2007-06-25

The Water Pump

I live on a Hinterhof, a house behind a house that has a large municipal playground behind it. This was great when our son was small, now the teenagers congregate there after dark when it is supposed to be closed, but that is another story. The attraction for years had been the water pump - glorious, cool water, all summer long, and lots of sand for building sand castles. The kids got so dirty, but they loved it. I used to wonder where the water came from.

Last year when we were down in the cellar with handymen discussing the expensive repairs needed to be done because we had dry-rot in the flooring, we looked at a strange pipe that ran all the way across the cellar and then outside. I went around the back to see if there was a spigot I knew nothing about - nope, just a shunt for a pipe heading off to the playground.

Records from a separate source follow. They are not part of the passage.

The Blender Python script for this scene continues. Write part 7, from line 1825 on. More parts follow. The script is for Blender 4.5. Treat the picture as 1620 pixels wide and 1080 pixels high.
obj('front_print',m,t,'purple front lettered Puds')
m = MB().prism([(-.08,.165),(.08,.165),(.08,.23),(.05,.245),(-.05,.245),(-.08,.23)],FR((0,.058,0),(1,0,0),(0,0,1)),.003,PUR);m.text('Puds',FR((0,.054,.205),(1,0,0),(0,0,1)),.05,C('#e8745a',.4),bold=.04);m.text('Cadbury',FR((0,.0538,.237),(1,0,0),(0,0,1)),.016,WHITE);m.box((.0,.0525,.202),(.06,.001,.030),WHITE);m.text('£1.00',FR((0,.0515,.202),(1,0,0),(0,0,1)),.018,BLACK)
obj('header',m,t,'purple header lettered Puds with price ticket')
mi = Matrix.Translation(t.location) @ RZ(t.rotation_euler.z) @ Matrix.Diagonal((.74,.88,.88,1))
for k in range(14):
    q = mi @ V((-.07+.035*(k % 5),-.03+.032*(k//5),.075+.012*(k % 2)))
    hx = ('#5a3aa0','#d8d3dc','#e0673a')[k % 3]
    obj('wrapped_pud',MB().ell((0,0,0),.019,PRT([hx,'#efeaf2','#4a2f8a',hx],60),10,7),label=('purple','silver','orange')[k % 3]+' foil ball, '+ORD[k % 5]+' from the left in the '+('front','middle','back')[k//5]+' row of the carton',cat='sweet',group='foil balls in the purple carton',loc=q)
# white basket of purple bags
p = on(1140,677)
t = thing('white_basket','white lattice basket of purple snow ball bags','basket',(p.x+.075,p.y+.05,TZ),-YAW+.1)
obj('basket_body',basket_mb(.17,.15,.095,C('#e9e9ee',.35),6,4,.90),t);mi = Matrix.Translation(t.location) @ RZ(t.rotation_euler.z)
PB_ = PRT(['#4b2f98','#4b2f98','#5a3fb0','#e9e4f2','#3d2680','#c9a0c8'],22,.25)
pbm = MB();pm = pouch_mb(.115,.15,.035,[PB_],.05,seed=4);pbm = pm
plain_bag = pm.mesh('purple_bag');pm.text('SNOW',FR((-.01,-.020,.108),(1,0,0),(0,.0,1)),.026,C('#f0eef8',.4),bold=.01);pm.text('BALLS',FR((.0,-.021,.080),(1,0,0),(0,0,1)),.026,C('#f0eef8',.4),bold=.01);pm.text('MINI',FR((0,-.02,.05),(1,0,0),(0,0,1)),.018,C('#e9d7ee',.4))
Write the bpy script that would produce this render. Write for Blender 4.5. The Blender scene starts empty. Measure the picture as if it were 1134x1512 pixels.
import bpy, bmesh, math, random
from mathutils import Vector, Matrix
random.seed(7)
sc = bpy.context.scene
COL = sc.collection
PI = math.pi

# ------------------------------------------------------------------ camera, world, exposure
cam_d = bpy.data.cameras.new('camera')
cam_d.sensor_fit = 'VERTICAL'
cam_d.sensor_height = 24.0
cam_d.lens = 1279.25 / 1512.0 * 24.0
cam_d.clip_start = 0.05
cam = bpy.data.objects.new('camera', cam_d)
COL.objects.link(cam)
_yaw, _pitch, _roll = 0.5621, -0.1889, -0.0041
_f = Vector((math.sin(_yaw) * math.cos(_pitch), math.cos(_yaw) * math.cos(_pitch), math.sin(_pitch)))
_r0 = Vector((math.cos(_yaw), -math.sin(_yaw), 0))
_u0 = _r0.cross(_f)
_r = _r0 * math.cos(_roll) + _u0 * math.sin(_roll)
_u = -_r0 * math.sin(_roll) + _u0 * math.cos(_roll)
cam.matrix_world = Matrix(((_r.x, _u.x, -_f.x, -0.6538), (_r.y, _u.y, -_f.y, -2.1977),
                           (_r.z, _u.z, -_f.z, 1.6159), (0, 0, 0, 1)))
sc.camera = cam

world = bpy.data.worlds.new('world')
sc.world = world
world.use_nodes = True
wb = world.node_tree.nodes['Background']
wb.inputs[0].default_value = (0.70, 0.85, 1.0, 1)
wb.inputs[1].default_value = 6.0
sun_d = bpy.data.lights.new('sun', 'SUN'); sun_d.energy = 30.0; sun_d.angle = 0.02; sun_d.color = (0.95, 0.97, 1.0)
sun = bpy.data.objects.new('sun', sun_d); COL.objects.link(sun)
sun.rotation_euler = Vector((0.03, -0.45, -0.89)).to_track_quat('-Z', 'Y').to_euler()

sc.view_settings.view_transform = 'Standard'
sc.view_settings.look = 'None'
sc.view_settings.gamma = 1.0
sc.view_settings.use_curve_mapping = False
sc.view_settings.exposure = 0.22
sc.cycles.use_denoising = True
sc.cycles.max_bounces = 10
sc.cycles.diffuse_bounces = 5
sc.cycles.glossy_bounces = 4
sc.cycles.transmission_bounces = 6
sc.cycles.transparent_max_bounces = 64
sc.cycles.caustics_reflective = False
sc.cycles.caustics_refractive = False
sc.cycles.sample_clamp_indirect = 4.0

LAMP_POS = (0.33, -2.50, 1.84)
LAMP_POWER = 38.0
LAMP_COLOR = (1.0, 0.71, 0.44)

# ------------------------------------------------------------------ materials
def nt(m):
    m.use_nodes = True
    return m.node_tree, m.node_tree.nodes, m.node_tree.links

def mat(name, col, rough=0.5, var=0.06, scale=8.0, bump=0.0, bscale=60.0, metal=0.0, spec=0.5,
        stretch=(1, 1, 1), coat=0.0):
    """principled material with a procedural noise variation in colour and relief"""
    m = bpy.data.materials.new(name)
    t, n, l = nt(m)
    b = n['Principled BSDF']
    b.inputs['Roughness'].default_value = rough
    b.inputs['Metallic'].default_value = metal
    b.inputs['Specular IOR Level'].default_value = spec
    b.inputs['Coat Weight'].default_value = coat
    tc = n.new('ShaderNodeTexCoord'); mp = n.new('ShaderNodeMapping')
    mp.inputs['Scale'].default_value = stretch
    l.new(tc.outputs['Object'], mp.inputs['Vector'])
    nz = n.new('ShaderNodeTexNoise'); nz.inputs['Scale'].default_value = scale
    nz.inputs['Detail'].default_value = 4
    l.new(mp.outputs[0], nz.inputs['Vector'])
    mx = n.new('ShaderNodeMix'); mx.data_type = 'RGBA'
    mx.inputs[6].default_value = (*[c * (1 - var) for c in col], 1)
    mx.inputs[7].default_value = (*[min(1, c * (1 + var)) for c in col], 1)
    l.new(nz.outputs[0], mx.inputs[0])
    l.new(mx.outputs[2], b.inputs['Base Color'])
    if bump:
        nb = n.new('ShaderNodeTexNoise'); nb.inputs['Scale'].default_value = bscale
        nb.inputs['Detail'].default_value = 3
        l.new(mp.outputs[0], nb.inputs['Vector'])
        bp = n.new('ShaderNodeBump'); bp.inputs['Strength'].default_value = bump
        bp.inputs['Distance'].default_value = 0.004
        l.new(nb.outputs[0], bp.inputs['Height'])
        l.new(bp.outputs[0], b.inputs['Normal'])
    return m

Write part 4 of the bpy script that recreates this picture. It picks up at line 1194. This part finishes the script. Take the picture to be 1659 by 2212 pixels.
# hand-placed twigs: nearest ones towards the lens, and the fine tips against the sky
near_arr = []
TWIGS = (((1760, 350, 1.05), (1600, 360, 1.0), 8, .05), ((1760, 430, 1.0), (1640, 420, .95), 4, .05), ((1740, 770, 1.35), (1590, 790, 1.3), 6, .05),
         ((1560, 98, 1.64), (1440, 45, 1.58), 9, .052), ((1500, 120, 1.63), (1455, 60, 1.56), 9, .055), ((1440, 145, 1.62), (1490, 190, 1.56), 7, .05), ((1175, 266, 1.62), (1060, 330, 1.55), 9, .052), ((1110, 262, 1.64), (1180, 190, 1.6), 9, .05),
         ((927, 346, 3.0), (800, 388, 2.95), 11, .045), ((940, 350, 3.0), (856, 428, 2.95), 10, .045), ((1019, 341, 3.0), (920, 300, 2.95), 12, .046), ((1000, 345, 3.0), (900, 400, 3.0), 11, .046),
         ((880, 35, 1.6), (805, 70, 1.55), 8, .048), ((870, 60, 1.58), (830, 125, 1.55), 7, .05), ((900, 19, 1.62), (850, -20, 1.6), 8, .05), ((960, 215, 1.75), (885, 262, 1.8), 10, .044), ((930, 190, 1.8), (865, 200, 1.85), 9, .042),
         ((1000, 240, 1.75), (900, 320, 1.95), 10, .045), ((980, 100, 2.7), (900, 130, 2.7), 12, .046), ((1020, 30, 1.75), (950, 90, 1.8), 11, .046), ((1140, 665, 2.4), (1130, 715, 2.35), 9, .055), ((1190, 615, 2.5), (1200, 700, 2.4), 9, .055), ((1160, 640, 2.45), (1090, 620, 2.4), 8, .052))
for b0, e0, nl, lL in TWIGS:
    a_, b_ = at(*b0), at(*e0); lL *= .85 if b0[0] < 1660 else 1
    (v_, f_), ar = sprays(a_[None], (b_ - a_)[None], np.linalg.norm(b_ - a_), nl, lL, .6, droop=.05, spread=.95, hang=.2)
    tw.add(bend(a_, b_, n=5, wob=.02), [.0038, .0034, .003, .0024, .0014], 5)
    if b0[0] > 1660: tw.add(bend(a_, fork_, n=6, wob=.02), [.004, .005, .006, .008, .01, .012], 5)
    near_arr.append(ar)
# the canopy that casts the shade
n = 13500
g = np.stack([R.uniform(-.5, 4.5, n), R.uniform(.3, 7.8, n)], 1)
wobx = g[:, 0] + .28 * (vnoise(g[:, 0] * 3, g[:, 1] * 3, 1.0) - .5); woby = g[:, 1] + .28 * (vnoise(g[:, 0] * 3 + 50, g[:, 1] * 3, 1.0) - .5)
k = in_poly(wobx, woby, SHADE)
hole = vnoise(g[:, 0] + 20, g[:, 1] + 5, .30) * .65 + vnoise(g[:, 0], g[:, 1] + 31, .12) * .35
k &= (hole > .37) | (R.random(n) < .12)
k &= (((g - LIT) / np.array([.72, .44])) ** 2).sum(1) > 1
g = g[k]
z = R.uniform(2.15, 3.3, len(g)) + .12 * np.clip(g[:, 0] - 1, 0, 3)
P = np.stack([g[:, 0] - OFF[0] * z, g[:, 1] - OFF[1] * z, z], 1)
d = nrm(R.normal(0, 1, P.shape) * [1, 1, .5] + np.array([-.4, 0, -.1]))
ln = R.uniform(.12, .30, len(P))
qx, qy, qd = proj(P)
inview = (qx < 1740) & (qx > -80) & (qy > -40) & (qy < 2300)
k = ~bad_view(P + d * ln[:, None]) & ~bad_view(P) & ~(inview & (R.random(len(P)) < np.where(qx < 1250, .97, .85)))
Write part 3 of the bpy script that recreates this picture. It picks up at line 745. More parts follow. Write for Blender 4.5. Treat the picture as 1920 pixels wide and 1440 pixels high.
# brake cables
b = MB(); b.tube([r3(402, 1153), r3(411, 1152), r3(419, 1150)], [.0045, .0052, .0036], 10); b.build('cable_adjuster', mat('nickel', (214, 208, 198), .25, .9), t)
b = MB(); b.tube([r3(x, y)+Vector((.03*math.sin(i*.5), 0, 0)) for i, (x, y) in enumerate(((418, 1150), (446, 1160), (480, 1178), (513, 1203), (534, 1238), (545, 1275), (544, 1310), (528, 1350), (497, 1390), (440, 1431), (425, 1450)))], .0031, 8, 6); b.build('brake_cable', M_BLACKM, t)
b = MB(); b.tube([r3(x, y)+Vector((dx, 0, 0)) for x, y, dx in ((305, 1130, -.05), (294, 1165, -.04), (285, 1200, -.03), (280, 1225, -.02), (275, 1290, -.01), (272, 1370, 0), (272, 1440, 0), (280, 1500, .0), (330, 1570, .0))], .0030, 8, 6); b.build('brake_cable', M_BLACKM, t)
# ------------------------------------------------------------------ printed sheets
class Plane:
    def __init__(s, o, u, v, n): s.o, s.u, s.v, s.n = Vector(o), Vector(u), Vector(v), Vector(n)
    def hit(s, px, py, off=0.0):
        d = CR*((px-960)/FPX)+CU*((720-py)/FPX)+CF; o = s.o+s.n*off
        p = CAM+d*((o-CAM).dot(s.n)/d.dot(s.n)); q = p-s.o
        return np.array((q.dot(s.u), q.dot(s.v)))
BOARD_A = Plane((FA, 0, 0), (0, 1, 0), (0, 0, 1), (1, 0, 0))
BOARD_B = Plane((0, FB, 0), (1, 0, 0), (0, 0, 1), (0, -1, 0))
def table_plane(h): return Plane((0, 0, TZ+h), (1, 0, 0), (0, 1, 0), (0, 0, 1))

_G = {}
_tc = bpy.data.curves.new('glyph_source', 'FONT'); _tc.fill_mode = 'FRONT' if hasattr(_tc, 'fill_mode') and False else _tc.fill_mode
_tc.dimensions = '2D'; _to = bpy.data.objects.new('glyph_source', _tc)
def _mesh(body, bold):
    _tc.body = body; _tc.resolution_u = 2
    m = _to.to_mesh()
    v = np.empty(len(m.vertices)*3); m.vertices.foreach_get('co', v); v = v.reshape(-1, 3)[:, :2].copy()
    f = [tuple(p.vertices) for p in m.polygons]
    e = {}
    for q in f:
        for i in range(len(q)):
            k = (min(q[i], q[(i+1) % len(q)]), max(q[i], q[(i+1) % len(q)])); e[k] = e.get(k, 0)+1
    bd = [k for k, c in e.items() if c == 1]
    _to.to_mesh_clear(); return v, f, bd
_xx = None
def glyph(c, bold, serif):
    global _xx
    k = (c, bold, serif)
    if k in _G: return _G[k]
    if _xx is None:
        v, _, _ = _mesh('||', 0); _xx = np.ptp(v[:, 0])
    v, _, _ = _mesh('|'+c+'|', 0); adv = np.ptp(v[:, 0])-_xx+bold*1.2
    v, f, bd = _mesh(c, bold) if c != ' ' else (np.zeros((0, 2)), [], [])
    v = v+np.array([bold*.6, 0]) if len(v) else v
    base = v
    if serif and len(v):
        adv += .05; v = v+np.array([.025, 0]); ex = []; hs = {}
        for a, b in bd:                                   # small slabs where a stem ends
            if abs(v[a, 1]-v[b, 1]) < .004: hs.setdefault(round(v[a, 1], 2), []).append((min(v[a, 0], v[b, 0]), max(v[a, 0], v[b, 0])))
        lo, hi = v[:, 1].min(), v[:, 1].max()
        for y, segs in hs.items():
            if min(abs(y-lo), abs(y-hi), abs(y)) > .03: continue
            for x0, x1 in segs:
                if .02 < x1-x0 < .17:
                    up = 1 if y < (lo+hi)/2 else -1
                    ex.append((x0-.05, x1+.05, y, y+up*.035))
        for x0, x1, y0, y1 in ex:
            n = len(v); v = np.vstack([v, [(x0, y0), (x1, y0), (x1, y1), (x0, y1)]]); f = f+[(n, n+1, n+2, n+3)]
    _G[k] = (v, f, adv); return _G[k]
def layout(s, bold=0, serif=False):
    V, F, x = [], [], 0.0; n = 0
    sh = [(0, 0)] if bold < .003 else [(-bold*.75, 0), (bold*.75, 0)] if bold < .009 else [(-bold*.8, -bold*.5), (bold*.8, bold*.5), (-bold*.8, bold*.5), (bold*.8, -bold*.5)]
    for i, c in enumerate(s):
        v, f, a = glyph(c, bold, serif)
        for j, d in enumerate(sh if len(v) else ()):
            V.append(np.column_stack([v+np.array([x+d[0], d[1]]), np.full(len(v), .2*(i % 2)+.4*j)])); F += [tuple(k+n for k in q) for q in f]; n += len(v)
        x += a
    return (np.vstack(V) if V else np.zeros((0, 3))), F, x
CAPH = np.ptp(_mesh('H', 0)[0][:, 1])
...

Water costs 4,70 € per cubic meter (that's 1000 liters, or 5 bathtubs full) - you have to pay it coming and going. At prices like these, we can't afford to be charitable. There was a valve for turning off the pipe, and I closed it, saying: they'll scream if this is indeed their water pipe, and then they can put a water meter on it. Our water bill for last year was a good 250 cubic meters less than normal, some of that must have been the playground...

Nothing happened, and I forgot about it, and there was strangely no water on the playground all summer. They put up a fence around the pump - and silence.

I came home the other day to find a couple of guys wandering around our property, looking for something. Turned out they were waiting for the housekeeper to let them in - they were looking for the water pipe to the playground. I offered to show them one :)

Indeed, this was the pipe.

It's taken them weeks - they had to get a water meter, install it, make sure that it was zeroed properly and normed and primed and goodness knows what else. They turned on the water - and nothing happened, the pump was broken. It had to be removed, a new one installed, the water turned on again - and from the delighted screams coming from the playground, it finally works.

I went over to inspect it - a nice new pump it is, pumps up plenty of the wet stuff. Kids were knee and elbow deep in muck. Mother's were anxiously trying to get their kids to go home, as a thunderstorm is approaching. Fat chance, there is water again! But now it is on the city's bill, not ours.